Small Artefacts And Icons
The precious small works of art of the Monastery include a wooden diptych (from the end of the 13th century-beginning of the 14th) with 26 small portraits of the twelve Apostles, the four Evangelists, and other saints, and a portable wooden shrine icon, with a rare glass depiction of Christ Enthroned, together with the Prayer (i.e. the Δέηση, with the Virgin Mary, St John, and two archangels) set in a metal frame decorated with busts of the saints, a valuable work of a Venetian workshop dated to the end of the 13th century. Another small but impressive artefact is a wooden cross with carved depictions of the twelve Apostles, set in a brass base with Arabic inscriptions.
Apart from the sacred relics and the precious small artefacts, the St Pavlos Monastery has a very significant and valuable collection of Byzantine portable icons dating from the 12th century, and many to the later Byzantine-Palaiologian period. The oldest of these, a small icon of the Virgin Mary known as The Mirror («Καθρέφτης»), dates to the iconoclastic period. According to the Monastery tradition, it is said to have belonged to the Empress Theodora, the wife of Theofilos, who hid it behind the mirror in her bedroom, thereby giving that name to the icon. Its stylistic and iconographic details place it at the end of the 12th century.
Another icon, a double-sided one with the Virgin Mary, the Guide, bears the inscription ‘MOST BLESSED’ on the one side, and the Host of Archangels on the other, is dated to the end of the 13th century and attributed to an artistic workshop of Thessaloniki. It is considered an excellent example of the renascence of the Palaiologians.
Five icons survive from the second half of the 14th century: The icon of the Virgin Mary of the Sweet Kiss (Γλυκοφιλούσας, Glykofilousas), the so-called ‘Nisiotissa’ or ‘Mesonisiotissa’, the icon of St Georgios, The Virgin Mary, the Guide (known as «Φυλάττουσας» Filattousas, the Guardian), the two-sided icon with the Virgin Mary, the Guide on one side and the Crucifixion on the other, and the icon of the Virgin Mary the Merciful (Ελεούσας, Eleousas).
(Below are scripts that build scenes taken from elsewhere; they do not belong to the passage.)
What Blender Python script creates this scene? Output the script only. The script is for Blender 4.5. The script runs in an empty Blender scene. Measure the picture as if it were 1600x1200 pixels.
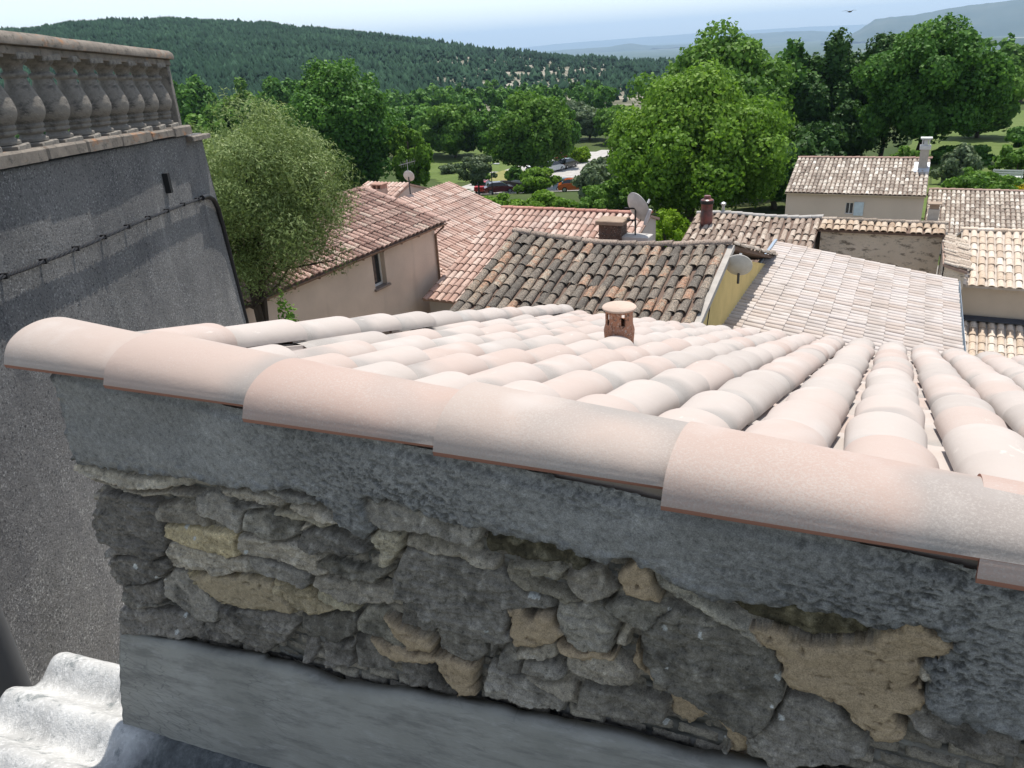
import bpy, math, random
import numpy as np
from mathutils import Vector, Matrix
PI=math.pi; R=math.radians
rng=np.random.default_rng(7); random.seed(7)
S=bpy.context.scene; C=S.collection
# ---------------------------------------------------------------- camera
YAW,PITCH,ROLL,FPX=R(27.8),R(23.70),R(3.43),1210.
def cam_basis():
    fw=np.array([0,math.cos(PITCH),-math.sin(PITCH)]); r0=np.array([1.,0,0]); u0=np.cross(r0,fw)
    r=math.cos(ROLL)*r0-math.sin(ROLL)*u0; u=math.sin(ROLL)*r0+math.cos(ROLL)*u0
    c,s=math.cos(YAW),math.sin(YAW); M=np.array([[c,-s,0],[s,c,0],[0,0,1]])
    return M@r,M@u,M@fw
_r,_u,_f=cam_basis()
cam=bpy.data.cameras.new('camera'); co=bpy.data.objects.new('camera',cam); C.objects.link(co)
cam.sensor_width=36; cam.lens=36*FPX/1600; cam.clip_start=.05; cam.clip_end=60000
m=Matrix.Identity(4)
for i in range(3): m[i][0]=_r[i]; m[i][1]=_u[i]; m[i][2]=-_f[i]
co.matrix_world=m; S.camera=co
# ---------------------------------------------------------------- light
SUN_AZ,SUN_EL=R(-11),R(70)
W=bpy.data.worlds.new('World'); S.world=W; W.use_nodes=True
nt=W.node_tree; bg=nt.nodes['Background']; sky=nt.nodes.new('ShaderNodeTexSky')
sky.sky_type='NISHITA'; sky.sun_disc=False; sky.sun_elevation=SUN_EL; sky.sun_rotation=SUN_AZ
sky.altitude=400; sky.air_density=1.0; sky.dust_density=.6; sky.ozone_density=1.0
hs=nt.nodes.new('ShaderNodeHueSaturation'); hs.inputs['Saturation'].default_value=.58; hs.inputs['Value'].default_value=1.15; nt.links.new(sky.outputs[0],hs.inputs['Color']); nt.links.new(hs.outputs[0],bg.inputs[0]); bg.inputs[1].default_value=.145
sun=bpy.data.lights.new('sun','SUN'); so=bpy.data.objects.new('sun',sun); C.objects.link(so)
sun.energy=4.8; sun.angle=R(.5); sun.color=(1,.95,.885)
sd=Vector((math.sin(SUN_AZ)*math.cos(SUN_EL),math.cos(SUN_AZ)*math.cos(SUN_EL),math.sin(SUN_EL)))
so.rotation_euler=sd.to_track_quat('Z','Y').to_euler(); so.location=sd*30
S.view_settings.view_transform='Standard'; S.view_settings.look='None'; S.view_settings.gamma=1; S.view_settings.exposure=.32
S.render.engine='CYCLES'; S.cycles.max_bounces=6; S.cycles.volume_bounces=0; S.cycles.use_denoising=True
# ---------------------------------------------------------------- helpers
def tag(o,label=None,cat=None,group=None,kind=None):
    if label: o['label']=label
    if cat: o['category']=cat
    if group: o['group']=group
    if kind: o['kind']=kind
    return o
def empty(name,loc,rz=0,label=None,cat=None,group=None):
    o=bpy.data.objects.new(name,None); C.objects.link(o); o.location=loc; o.rotation_euler=(0,0,rz); o.empty_display_size=.3
    return tag(o,label,cat,group)
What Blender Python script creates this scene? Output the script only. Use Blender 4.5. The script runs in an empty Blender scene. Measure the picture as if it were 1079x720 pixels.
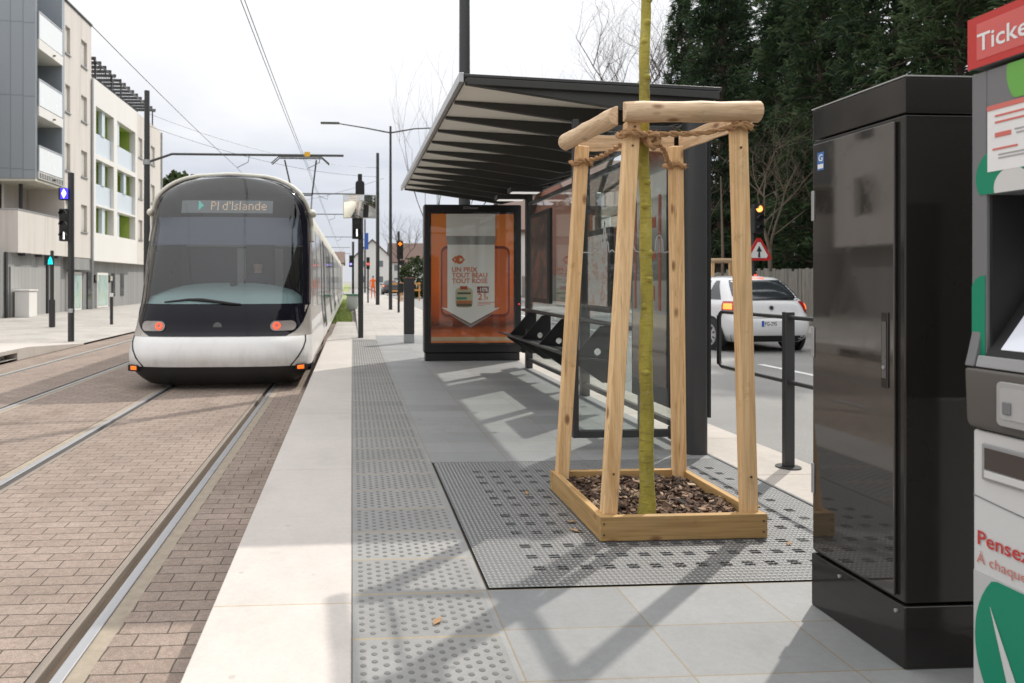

All are works of high quality which were created in the workshops of artists in Konstantinople and Thessaloniki. In addition, the Monastery has a large number of icons (dated from the 15th-19th centuries) from icon screens and others used for veneration during religious events. All of these have very interesting stylistic and iconographic characteristics which reflect the influence of the Cretan style as it was interpreted by the artists in Moldovlachian workshops and by local artists.